Su figura infundía un respeto transversal en mundos que sobrepasaban con creces al de la música: Sin maquinarias de ningún tipo, en tiempos en que las palabras «arte» y «marketing» aún no conversaban con total fluidez, Aretha Franklin logró instalarse legítimamente como la «reina del soul», ese título que la acompañó hasta el día de su muerte y, a partir de ahora, por toda la eternidad.
Hoy Franklin ya es una suerte de energía, de fuerza, un símbolo de poder intrínseco y de movimiento colectivo. Una bandera, un icono, tal como muchos artistas que han partido y que dejan su legado para siempre en este mundo.
Pero lo cierto es que, a diferencia de muchos otros casos, Aretha Franklin no necesitó morir para elevarse a ese sitial: Ella era todo eso mucho antes, y alcanzó a palparlo en reiteradas ocasiones. Una de las últimas, en el escenario del Kennedy Center Honors en 2015, cuando su sola aparición sobre el escenario hizo llorar a Barack Obama y desató un ataque de ansiedad en Carole King, sentados en las plateas. Para cuando eso comenzaba a suceder, la artista aún no había cantado una sola nota.
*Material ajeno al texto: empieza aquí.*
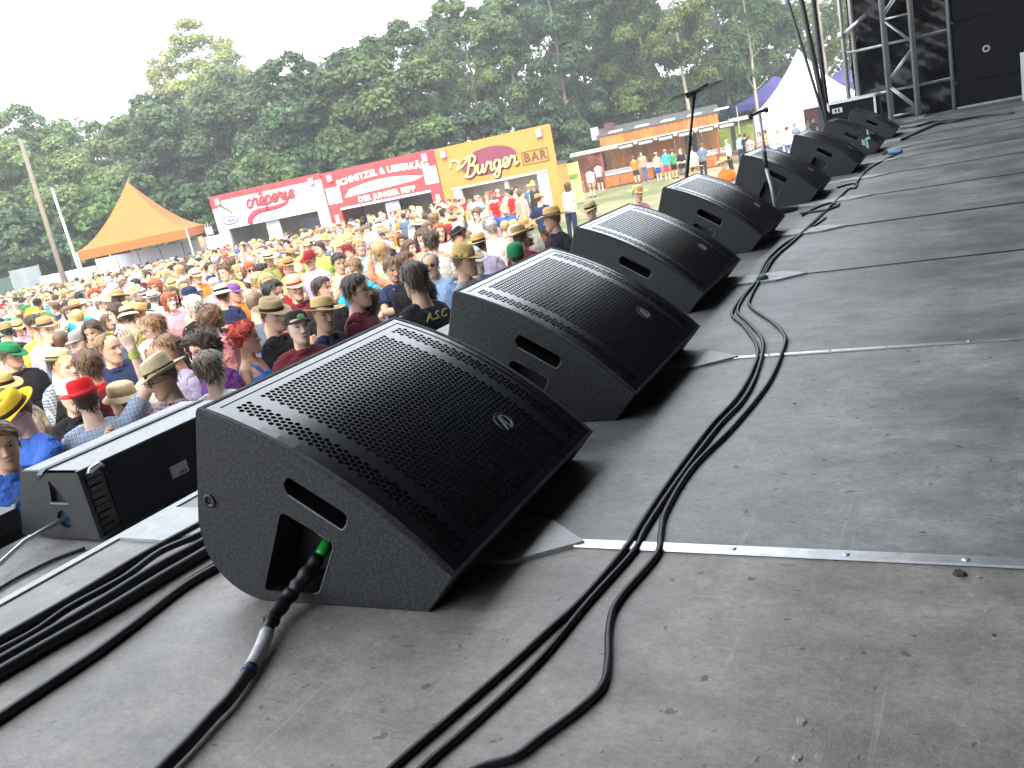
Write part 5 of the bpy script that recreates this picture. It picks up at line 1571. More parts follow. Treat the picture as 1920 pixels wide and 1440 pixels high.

Hechos como ese hacen que las líneas de tinta luzcan prácticamente incapaces e impotentes en horas como éstas, cuando se debe cumplir con el rigor de despedirla. Más allá de los gustos e incluso del propio tránsito musical de la artista —donde se alternan épocas de gloria con años de absoluta intrascendencia—, Aretha Franklin es una de las últimas sobrevivientes de una época distinta, una en que cantautores podían sentar bases imperecederas, detonar movimientos, y encarnar escuelas.
Ella lo hizo con el soul, por cierto, y la prueba está en un sonido que se revisita en códigos invariables hasta el día de hoy, como han demostrado Amy Winehouse, Adele y Duffy, entre muchas otras. Pero esa madera no sólo encuentra allí su evidencia; también en la posibilidad de entender a la música no tanto como un fin, sino además como un medio para materias que van más allá del propio arte.
Aretha Franklin terminó por transformar su voz en un abrelatas para causas incómodas en su momento, como la igualdad de derechos para las comunidades afroamericanas y las propias mujeres, entonces excluidas por una industria discográfica tan machista como cualquiera, alentando un debate sin el glamour de nuestros días.
Por eso es que su muerte, aunque anunciada y natural, no deja de generar un vacío. Con ella no sólo se cierra un legado, sino que además parece extinguirse una ética, irse una época. Sin artistas como Aretha Franklin, inevitablemente, el mundo luce un poco más huérfano.